■ **Work to do**
Include the line containing "C = bpy.context.scene.collection" and all lines before it, repeated exactly from the listing below, without pictures.

■ **Data extract**

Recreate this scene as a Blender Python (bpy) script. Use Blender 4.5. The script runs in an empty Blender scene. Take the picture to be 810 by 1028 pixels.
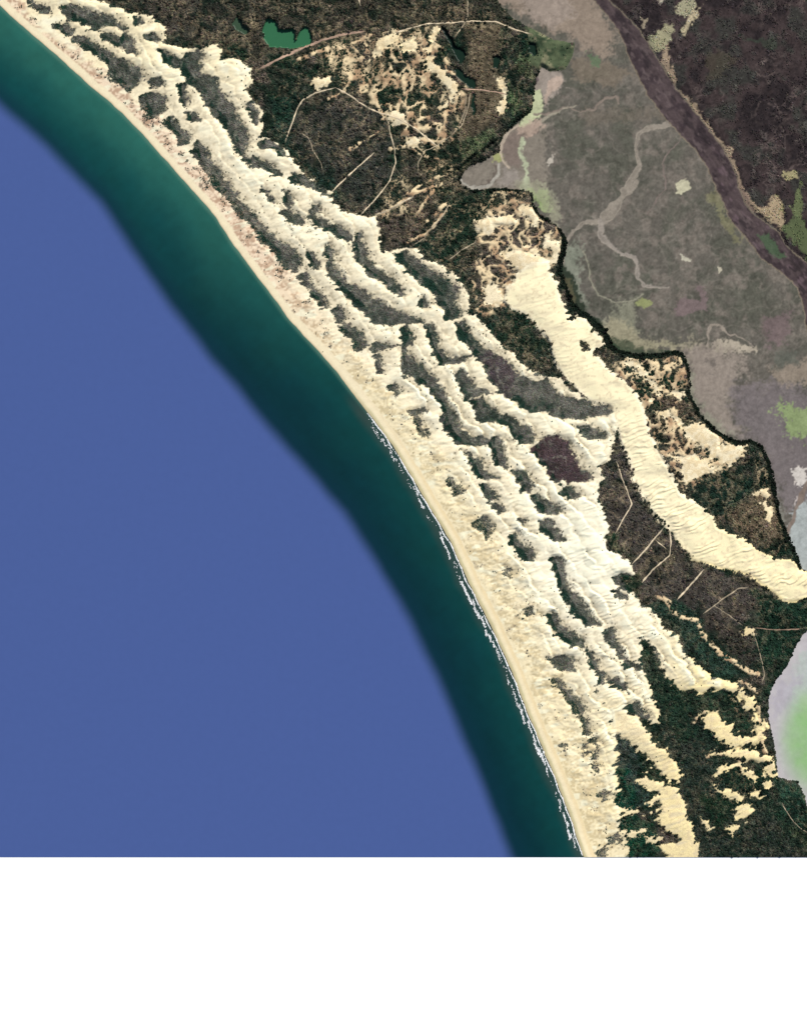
import bpy, math, random
import numpy as np

random.seed(7)
RNG = np.random.default_rng(11)
C = bpy.context.scene.collection

# ----------------------------------------------------------------------------
# The place: 1 unit = 1 map metre, plan coordinates (u east, v south) with the
# origin in the north-west corner; X = u-405, Y = 514-v.
# ----------------------------------------------------------------------------
CU, CV = 405.0, 514.0
V_END = 860.5
STEP = 0.8
U0, U1, V0, V1 = -44.0, 856.0, -44.0, V_END
nu = int(round((U1 - U0) / STEP)) + 1
nv = int(round((V1 - V0) / STEP)) + 1
us = np.linspace(U0, U1, nu)
vs = np.linspace(V0, V1, nv)
U, V = np.meshgrid(us, vs)
SU, SV = us[1] - us[0], vs[1] - vs[0]


def lin(c):
    c = np.asarray(c, float) / 255.0
    return np.where(c <= 0.04045, c / 12.92, ((c + 0.055) / 1.055) ** 2.4)


GAIN = 1.14


def alb(*c):
    return np.clip(lin(c) / GAIN, 0, 0.93)


# ---------------------------------------------------------------- noise
_T = RNG.random((8, 256, 256))


def vnoise(x, y, s=0):
    t = _T[s % 8]
    xi = np.floor(x).astype(np.int64)
    yi = np.floor(y).astype(np.int64)
    fx = x - xi
    fy = y - yi
    fx = fx * fx * (3 - 2 * fx)
    fy = fy * fy * (3 - 2 * fy)
    xi = xi + 37 * s
    yi = yi + 91 * s
    a = t[yi & 255, xi & 255]
    b = t[yi & 255, (xi + 1) & 255]
    c = t[(yi + 1) & 255, xi & 255]
    d = t[(yi + 1) & 255, (xi + 1) & 255]
    return (a + (b - a) * fx) * (1 - fy) + (c + (d - c) * fx) * fy


def fbm(x, y, sc, o=3, s=0, g=0.55):
    r = 0
    amp = 1
    tot = 0
    f = 1.0 / sc
    for k in range(o):
        r = r + amp * vnoise(x * f + 13.7 * k, y * f + 5.1 * k, s + k)
        tot += amp
        amp *= g
        f *= 2.03
    return r / tot * 2 - 1


def rot(a, x=None, y=None):
    x = U if x is None else x
    y = V if y is None else y
    c, s = math.cos(a), math.sin(a)
    return x * c + y * s, -x * s + y * c


def sm(a, b, x):
    t = np.clip((x - a) / (b - a), 0, 1)
    return t * t * (3 - 2 * t)


def blur(a, r):
    n = max(1, int(round(r)))
    for _ in range(2):
        for ax in (0, 1):
            p = [(0, 0), (0, 0)]
            p[ax] = (n + 1, n)
            c = np.cumsum(np.pad(a, p, mode='edge'), axis=ax)
            if ax == 0:
                a = (c[2 * n + 1:] - c[:-2 * n - 1]) / (2 * n + 1)
            else:
                a = (c[:, 2 * n + 1:] - c[:, :-2 * n - 1]) / (2 * n + 1)
    return a


# ---------------------------------------------------------------- plan tiles
TILES = {'A': (0, 0, 3.0), 'B': (270, 0, 3.0), 'C': (540, 0, 3.0), 'D': (150, 120, 4.05), 'E': (250, 200, 4.05),
         'F': (350, 300, 4.05), 'G': (440, 180, 4.05), 'H': (610, 180, 4.05), 'I': (500, 330, 4.05),
         'J': (610, 340, 4.05), 'K': (400, 440, 4.05), 'L': (560, 460, 3.24), 'M': (470, 560, 4.05),
         'N': (500, 690, 4.05), 'O': (630, 590, 4.5), 'P': (630, 700, 4.5), 'X': (0, 0, 1.0),
         'Q': (710, 420, 8.1), 'R': (540, 520, 8.1), 'S': (300, 90, 6.75), 'T': (440, 480, 6.75), 'Y': (0, 0, 8.1), 'W': (450, 50, 5.786), 'V': (380, 0, 5.0625), 'Z': (630, 660, 5.0625)}


def tp(t, *p):
    ox, oy, s = TILES[t]
    return np.array([(ox + p[i] / s, oy + p[i + 1] / s) for i in range(0, len(p), 2)])


def box(pts, m):
    a = pts.min(0) - m
    b = pts.max(0) + m
    i0 = max(0, int((a[0] - U0) / SU)); i1 = min(nu, int((b[0] - U0) / SU) + 2)
    j0 = max(0, int((a[1] - V0) / SV)); j1 = min(nv, int((b[1] - V0) / SV) + 2)
    return (slice(j0, max(j0, j1)), slice(i0, max(i0, i1)))


def sd_at(pts, x, y, closed=True):
    d2 = np.full(x.shape, 1e9)
    ins = np.zeros(x.shape, bool)
    n = len(pts)
    for k in range(n if closed else n - 1):
        ax, ay = pts[k]
        bx, by = pts[(k + 1) % n]
        ex, ey = bx - ax, by - ay
        L = ex * ex + ey * ey + 1e-9
        t = np.clip(((x - ax) * ex + (y - ay) * ey) / L, 0, 1)
        d2 = np.minimum(d2, (x - ax - t * ex) ** 2 + (y - ay - t * ey) ** 2)
        if closed:
            c = (ay > y) != (by > y)
            with np.errstate(divide='ignore', invalid='ignore'):
                ins ^= c & (x < (bx - ax) * (y - ay) / (by - ay + (by == ay)) + ax)
    d = np.sqrt(d2)
    return np.where(ins, d, -d) if closed else d


WPU = 1.7 * fbm(U, V, 9, 2, 1) + 1.5 * fbm(U, V, 3.6, 2, 4)
WPV = 1.7 * fbm(U, V, 9, 2, 2) + 1.5 * fbm(U, V, 3.6, 2, 6)


def poly(pts, m=9, warp=0.0):
    s = box(pts, m)
    if warp:
        return s, sd_at(pts, U[s] + warp * WPU[s], V[s] + warp * WPV[s])
    return s, sd_at(pts, U[s], V[s])


def line(pts, m=12):
    s = box(pts, m)
    return s, sd_at(pts, U[s], V[s], False)


# ---------------------------------------------------------------- coastline
COAST = np.array([(-60, -42), (-20, -10), (0, 5.5), (18.5, 22), (34.6, 37), (49, 49), (68, 65.5), (89, 85), (100, 93.5), (121, 112),
                  (142, 133.5), (170, 165), (193, 191), (217, 218), (235, 247), (252, 269), (268, 290), (288, 318), (309, 341), (335, 370),
                  (350, 389), (368.5, 413), (383, 432), (399, 455), (414, 480.5), (428, 504), (453, 546), (470, 585), (492, 628), (512, 671),
                  (532, 722), (545, 752), (567, 806), (585, 858), (600, 900)], float)
DEEP = np.array([(-80, 30), (0, 105), (50, 151), (100, 203), (130, 248), (170, 308), (220, 370), (270, 430), (310, 476), (345, 515),
                 (380, 570), (410, 622), (440, 685), (470, 755), (500, 830), (530, 905)], float)


def signed_line(pts, x, y):
    d = sd_at(pts, x, y, False)
    us_ = np.interp(y, pts[:, 1], pts[:, 0])
    return np.where(x > us_, d, -d)


coast_d = signed_line(COAST, U, V)            # positive inland
coast_d = coast_d + 1.0 * fbm(U, V, 14, 3, 1)

# ---------------------------------------------------------------- sand / scrub field (positive = bare sand)
F = np.full(U.shape, -8.0)
WEST = np.concatenate([np.array([(-60, -60), (83, -60), (83, 0), (110, 4), (133, 15), (147, 15), (160, 22), (167, 30), (165, 43), (183, 50), (200, 50),
    (217, 45), (223, 50), (222, 60), (233, 58), (247, 65), (253, 70), (252, 83), (247, 90), (253, 100), (263, 110), (262, 123),
    (264, 128), (261, 138), (273, 142), (287, 152), (298, 167), (308, 179), (318, 185), (333, 194), (331, 199), (343, 211), (350, 214),
    (362, 217), (376, 218.5), (381, 227), (380, 242), (383, 254), (398, 251), (413, 248), (420, 253), (425.5, 260.5), (445, 267), (450, 274),
    (455, 274), (467, 289), (472, 308), (470, 316), (477, 318), (489, 328), (497, 338), (503, 346), (515, 356), (530, 372), (547, 377),
    (564, 380), (567, 388), (584, 398), (600, 404), (618, 403), (622, 420), (616, 443), (609, 463), (601, 468), (606, 481), (599, 490), (601, 500),
    (606, 519), (611, 531), (606, 540), (609, 553), (619, 556), (631, 565), (637, 577), (622, 580), (642, 602), (640, 608), (652, 609),
    (661, 621), (663, 630), (679, 638), (688, 657), (703, 670), (712, 679), (728, 683), (737, 688), (730, 694), (714, 690), (699, 690),
    (688, 692), (674, 681), (663, 668), (654, 650), (643, 640), (643, 659), (646.5, 678.5), (652, 698), (659, 723), (656, 727), (648, 722),
    (633, 715), (616, 713), (618.5, 744), (621, 761.6), (616, 766.5), (620, 794), (616, 803.6), (623, 813), (621, 828), (630, 848), (630, 870),
    (560, 900)], float), COAST[::-1][:-1] - 6])
s, d = poly(WEST)
F[s] = np.maximum(F[s], np.clip(d, -8, 8))
WESTD = np.full(U.shape, -9.0)
WESTD[s] = np.clip(d, -9, 60)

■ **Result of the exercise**
Recreate this scene as a Blender Python (bpy) script. Use Blender 4.5. The script runs in an empty Blender scene. Take the picture to be 810 by 1028 pixels.
import bpy, math, random
import numpy as np

random.seed(7)
RNG = np.random.default_rng(11)
C = bpy.context.scene.collection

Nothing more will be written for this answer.